--- start ---
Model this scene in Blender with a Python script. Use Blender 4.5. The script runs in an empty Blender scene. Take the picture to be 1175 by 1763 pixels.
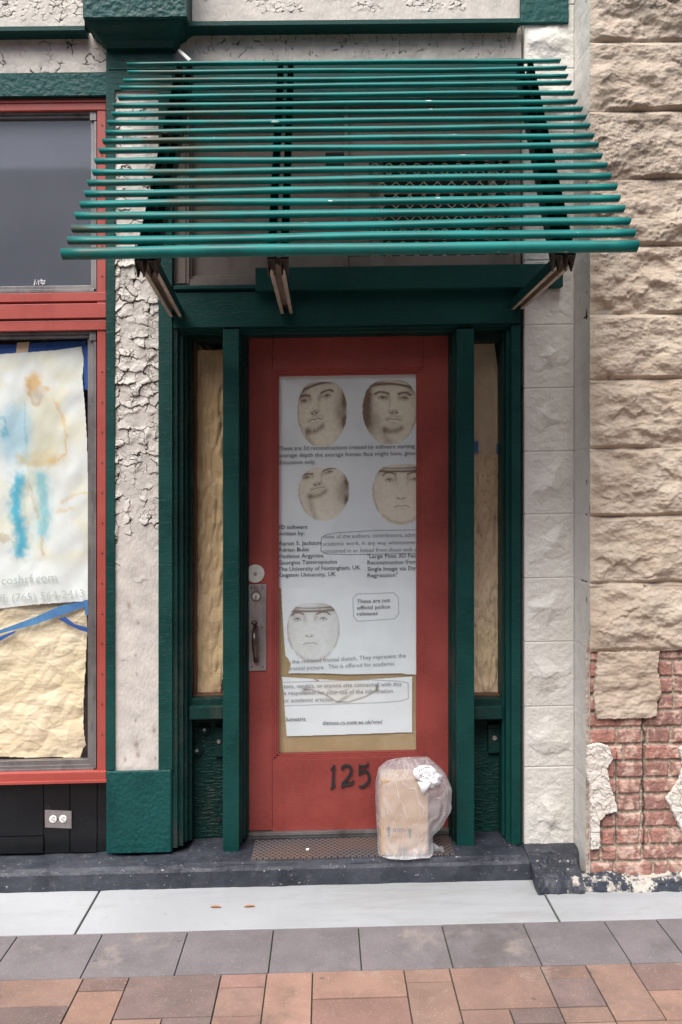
import bpy, bmesh, math, random
import numpy as np
from mathutils import Vector
random.seed(7)
D = bpy.data
C = bpy.context.scene.collection
scene = bpy.context.scene
# ------------------------------------------------------------------ camera, sky, sun, exposure
F = 1573.0; CX = 587.5; CY = 855.0; TH = 25.5/1573.0
CAMH = 1.6; CAMY = -3.9; S = 0.018            # S: the street and every course of the fronts climb 1.8 % to the right
cam = D.objects.new('camera', D.cameras.new('camera')); C.objects.link(cam)
cam.location = (0, CAMY, CAMH); cam.rotation_euler = (math.radians(90), 0, -TH)
cam.data.sensor_fit = 'VERTICAL'; cam.data.sensor_height = 36; cam.data.lens = F/1763*36
cam.data.shift_y = -26.5/1763; cam.data.clip_start = .05; cam.data.clip_end = 1500
scene.camera = cam
SUN_EL, SUN_AZ = math.radians(60), math.radians(-28)    # azimuth: from the viewer's side, a little to the left
w = D.worlds.new('World'); scene.world = w; w.use_nodes = True
nt = w.node_tree; sky = nt.nodes.new('ShaderNodeTexSky'); sky.sky_type = 'NISHITA'; sky.sun_disc = False
sky.sun_elevation = SUN_EL; sky.sun_rotation = math.pi - SUN_AZ
sky.air_density = 1.0; sky.dust_density = 4.0; sky.ozone_density = 1.0
nt.links.new(sky.outputs[0], nt.nodes['Background'].inputs[0]); nt.nodes['Background'].inputs[1].default_value = .08
sl = D.lights.new('sun', 'SUN'); sl.energy = 2.8; sl.angle = math.radians(55); sl.color = (1, .965, .92)
sun = D.objects.new('sun', sl); C.objects.link(sun)
sd = Vector((math.sin(SUN_AZ)*math.cos(SUN_EL), -math.cos(SUN_AZ)*math.cos(SUN_EL), math.sin(SUN_EL)))
sun.rotation_euler = sd.to_track_quat('Z', 'Y').to_euler()
vs = scene.view_settings; vs.view_transform = 'Standard'; vs.look = 'None'; vs.exposure = 1.12; vs.gamma = 1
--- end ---
* **Your task**
Copy all the data exactly as written, but skip any picture.

* **Written answer**
Model this scene in Blender with a Python script. Use Blender 4.5. The script runs in an empty Blender scene. Take the picture to be 1175 by 1763 pixels.
import bpy, bmesh, math, random
import numpy as np
from mathutils import Vector
random.seed(7)
D = bpy.data
C = bpy.context.scene.collection
scene = bpy.context.scene
# ------------------------------------------------------------------ camera, sky, sun, exposure
F = 1573.0; CX = 587.5; CY = 855.0; TH = 25.5/1573.0
CAMH = 1.6; CAMY = -3.9; S = 0.018            # S: the street and every course of the fronts climb 1.8 % to the right
cam = D.objects.new('camera', D.cameras.new('camera')); C.objects.link(cam)
cam.location = (0, CAMY, CAMH); cam.rotation_euler = (math.radians(90), 0, -TH)
cam.data.sensor_fit = 'VERTICAL'; cam.data.sensor_height = 36; cam.data.lens = F/1763*36
cam.data.shift_y = -26.5/1763; cam.data.clip_start = .05; cam.data.clip_end = 1500
scene.camera = cam
SUN_EL, SUN_AZ = math.radians(60), math.radians(-28)    # azimuth: from the viewer's side, a little to the left
w = D.worlds.new('World'); scene.world = w; w.use_nodes = True
nt = w.node_tree; sky = nt.nodes.new('ShaderNodeTexSky'); sky.sky_type = 'NISHITA'; sky.sun_disc = False
sky.sun_elevation = SUN_EL; sky.sun_rotation = math.pi - SUN_AZ
sky.air_density = 1.0; sky.dust_density = 4.0; sky.ozone_density = 1.0
nt.links.new(sky.outputs[0], nt.nodes['Background'].inputs[0]); nt.nodes['Background'].inputs[1].default_value = .08
sl = D.lights.new('sun', 'SUN'); sl.energy = 2.8; sl.angle = math.radians(55); sl.color = (1, .965, .92)
sun = D.objects.new('sun', sl); C.objects.link(sun)
sd = Vector((math.sin(SUN_AZ)*math.cos(SUN_EL), -math.cos(SUN_AZ)*math.cos(SUN_EL), math.sin(SUN_EL)))
sun.rotation_euler = sd.to_track_quat('Z', 'Y').to_euler()
vs = scene.view_settings; vs.view_transform = 'Standard'; vs.look = 'None'; vs.exposure = 1.12; vs.gamma = 1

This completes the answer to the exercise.